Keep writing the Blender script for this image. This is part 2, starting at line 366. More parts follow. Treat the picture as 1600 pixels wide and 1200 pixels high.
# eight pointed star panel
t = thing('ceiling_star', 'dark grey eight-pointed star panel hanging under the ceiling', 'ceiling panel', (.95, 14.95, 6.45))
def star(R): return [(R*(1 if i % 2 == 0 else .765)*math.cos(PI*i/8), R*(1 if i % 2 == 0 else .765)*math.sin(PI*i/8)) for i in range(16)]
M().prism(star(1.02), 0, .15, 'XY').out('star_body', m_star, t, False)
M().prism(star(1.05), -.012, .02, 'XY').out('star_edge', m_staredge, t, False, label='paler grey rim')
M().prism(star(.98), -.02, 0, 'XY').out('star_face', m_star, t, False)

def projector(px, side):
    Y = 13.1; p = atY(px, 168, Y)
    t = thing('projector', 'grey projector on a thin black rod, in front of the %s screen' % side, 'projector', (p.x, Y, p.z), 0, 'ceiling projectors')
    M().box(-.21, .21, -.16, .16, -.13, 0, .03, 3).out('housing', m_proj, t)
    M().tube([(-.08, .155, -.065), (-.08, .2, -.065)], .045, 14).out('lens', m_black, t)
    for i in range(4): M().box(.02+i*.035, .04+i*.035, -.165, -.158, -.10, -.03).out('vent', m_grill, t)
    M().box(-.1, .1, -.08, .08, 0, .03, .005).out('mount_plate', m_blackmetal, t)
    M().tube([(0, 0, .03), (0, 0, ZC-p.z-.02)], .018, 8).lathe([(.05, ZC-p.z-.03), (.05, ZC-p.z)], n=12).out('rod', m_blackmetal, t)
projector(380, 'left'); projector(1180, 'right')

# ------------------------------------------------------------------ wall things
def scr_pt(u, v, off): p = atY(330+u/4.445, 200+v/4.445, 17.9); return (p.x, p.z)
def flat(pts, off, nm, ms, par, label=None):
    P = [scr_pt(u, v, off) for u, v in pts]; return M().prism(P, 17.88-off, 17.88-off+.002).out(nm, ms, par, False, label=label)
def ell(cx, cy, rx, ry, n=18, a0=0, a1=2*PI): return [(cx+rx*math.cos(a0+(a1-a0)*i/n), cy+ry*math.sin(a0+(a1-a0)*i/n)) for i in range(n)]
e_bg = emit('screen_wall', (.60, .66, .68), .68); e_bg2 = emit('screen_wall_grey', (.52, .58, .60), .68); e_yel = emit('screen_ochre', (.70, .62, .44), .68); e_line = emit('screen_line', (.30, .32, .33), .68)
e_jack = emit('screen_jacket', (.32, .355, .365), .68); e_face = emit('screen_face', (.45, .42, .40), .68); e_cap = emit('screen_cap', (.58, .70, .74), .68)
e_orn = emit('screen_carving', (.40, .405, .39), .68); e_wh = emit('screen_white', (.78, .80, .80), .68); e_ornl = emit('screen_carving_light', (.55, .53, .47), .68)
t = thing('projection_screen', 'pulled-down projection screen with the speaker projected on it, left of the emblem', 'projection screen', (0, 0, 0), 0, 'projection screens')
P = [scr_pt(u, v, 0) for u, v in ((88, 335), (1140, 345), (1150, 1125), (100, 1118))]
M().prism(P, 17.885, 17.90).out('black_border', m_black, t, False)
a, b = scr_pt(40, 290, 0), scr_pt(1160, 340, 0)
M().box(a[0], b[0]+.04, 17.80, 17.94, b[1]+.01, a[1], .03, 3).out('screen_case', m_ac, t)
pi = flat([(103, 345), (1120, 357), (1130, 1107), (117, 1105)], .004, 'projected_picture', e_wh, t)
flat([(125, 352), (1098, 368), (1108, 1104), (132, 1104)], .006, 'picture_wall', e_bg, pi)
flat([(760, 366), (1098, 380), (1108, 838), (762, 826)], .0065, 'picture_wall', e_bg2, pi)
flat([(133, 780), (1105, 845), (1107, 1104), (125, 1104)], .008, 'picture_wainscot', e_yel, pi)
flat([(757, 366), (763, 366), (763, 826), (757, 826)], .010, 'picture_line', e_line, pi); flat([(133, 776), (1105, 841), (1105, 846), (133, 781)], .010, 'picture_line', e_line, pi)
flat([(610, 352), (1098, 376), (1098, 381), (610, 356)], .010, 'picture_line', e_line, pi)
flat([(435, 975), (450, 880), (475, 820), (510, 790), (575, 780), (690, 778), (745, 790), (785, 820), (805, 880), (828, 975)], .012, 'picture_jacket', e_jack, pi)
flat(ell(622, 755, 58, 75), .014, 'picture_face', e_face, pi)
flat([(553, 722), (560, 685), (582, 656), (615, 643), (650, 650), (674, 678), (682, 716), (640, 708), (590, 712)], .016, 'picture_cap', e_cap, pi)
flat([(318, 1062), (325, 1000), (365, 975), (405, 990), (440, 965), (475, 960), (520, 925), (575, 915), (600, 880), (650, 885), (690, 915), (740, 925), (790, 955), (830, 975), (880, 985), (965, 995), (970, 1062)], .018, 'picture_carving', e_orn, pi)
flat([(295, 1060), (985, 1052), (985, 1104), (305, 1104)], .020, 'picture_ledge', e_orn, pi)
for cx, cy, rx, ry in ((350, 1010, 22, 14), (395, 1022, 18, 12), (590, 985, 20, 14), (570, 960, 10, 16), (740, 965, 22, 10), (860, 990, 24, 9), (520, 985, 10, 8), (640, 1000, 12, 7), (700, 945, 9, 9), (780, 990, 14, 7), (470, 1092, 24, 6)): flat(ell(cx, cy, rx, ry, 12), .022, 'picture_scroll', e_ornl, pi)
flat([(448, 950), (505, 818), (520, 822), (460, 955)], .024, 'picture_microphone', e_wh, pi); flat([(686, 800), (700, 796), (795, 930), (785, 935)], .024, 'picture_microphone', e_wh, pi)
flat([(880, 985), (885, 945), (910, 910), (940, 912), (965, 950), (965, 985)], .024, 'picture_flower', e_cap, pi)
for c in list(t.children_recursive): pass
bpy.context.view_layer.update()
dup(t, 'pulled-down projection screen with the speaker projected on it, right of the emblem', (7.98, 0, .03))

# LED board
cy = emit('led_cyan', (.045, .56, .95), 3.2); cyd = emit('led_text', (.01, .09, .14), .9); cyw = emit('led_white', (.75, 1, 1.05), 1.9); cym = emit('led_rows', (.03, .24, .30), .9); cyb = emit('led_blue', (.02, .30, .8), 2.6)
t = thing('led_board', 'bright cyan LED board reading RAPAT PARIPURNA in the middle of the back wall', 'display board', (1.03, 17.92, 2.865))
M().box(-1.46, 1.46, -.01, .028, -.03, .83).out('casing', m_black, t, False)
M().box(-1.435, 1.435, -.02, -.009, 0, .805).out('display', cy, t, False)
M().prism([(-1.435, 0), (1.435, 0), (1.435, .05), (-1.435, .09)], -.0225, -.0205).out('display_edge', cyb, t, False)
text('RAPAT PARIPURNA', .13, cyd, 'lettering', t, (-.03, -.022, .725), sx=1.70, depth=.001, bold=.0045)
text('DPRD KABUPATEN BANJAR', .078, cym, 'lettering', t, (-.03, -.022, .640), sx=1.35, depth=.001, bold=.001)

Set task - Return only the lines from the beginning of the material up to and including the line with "projector(380, 'left'); projector(1180, 'right')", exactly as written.

Task result -
Keep writing the Blender script for this image. This is part 2, starting at line 366. More parts follow. Treat the picture as 1600 pixels wide and 1200 pixels high.
# eight pointed star panel
t = thing('ceiling_star', 'dark grey eight-pointed star panel hanging under the ceiling', 'ceiling panel', (.95, 14.95, 6.45))
def star(R): return [(R*(1 if i % 2 == 0 else .765)*math.cos(PI*i/8), R*(1 if i % 2 == 0 else .765)*math.sin(PI*i/8)) for i in range(16)]
M().prism(star(1.02), 0, .15, 'XY').out('star_body', m_star, t, False)
M().prism(star(1.05), -.012, .02, 'XY').out('star_edge', m_staredge, t, False, label='paler grey rim')
M().prism(star(.98), -.02, 0, 'XY').out('star_face', m_star, t, False)

def projector(px, side):
    Y = 13.1; p = atY(px, 168, Y)
    t = thing('projector', 'grey projector on a thin black rod, in front of the %s screen' % side, 'projector', (p.x, Y, p.z), 0, 'ceiling projectors')
    M().box(-.21, .21, -.16, .16, -.13, 0, .03, 3).out('housing', m_proj, t)
    M().tube([(-.08, .155, -.065), (-.08, .2, -.065)], .045, 14).out('lens', m_black, t)
    for i in range(4): M().box(.02+i*.035, .04+i*.035, -.165, -.158, -.10, -.03).out('vent', m_grill, t)
    M().box(-.1, .1, -.08, .08, 0, .03, .005).out('mount_plate', m_blackmetal, t)
    M().tube([(0, 0, .03), (0, 0, ZC-p.z-.02)], .018, 8).lathe([(.05, ZC-p.z-.03), (.05, ZC-p.z)], n=12).out('rod', m_blackmetal, t)
projector(380, 'left'); projector(1180, 'right')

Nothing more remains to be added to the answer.